FactChecking Biden’s CNN Town Hall
by Robert Farley
Feb 28, 2020
9 minutes
Former Vice President Joe Biden made a series of false and misleading statements on guns and crime during a CNN town hall in Charleston, South Carolina, on Feb. 26:
- Biden inflated support among gun owners and National Rifle Association members to ban so-called assault weapons and high-capacity magazines. Biden put the figure at 58%, though polls show support among gun owners below 50% and much less among NRA members.
- He wrongly claimed that Sen. Bernie Sanders, after losing his initial bid for a House seat in 1998, “didn’t talk about the assault weapons ban” when he ran again and won two years later. Sanders expressed support for an assault weapons ban in both campaigns.

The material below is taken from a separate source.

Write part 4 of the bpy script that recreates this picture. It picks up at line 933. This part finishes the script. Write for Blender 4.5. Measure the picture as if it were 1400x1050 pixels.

- Biden said the 1994 crime bill that he sponsored “did not put more people in jail.” Experts say the bill often gets too much blame for a mass incarceration trend that began two decades prior to the bill passing, but they also say some of the provisions in the bill exacerbated the trend.
- The Democratic presidential candidate misleadingly said the crime bill “had money for state prisons, which I opposed.” In fact, Biden did support $6 billion in funding for state prison construction, but not the $10 billion that was part of the final bill.
- Biden downplayed the impact of the crime bill on incarceration by noting that “92 percent of every single prisoner is behind a bar in a state, a local, or a county prison, not in a federal prison.” But the federal law also affected state and local prisons as well.
- He claimed that his 1994 crime bill “cut the violent crime rate in half.” Government and independent experts say the law had a modest effect, citing other factors such as improved economic conditions and changing demographics.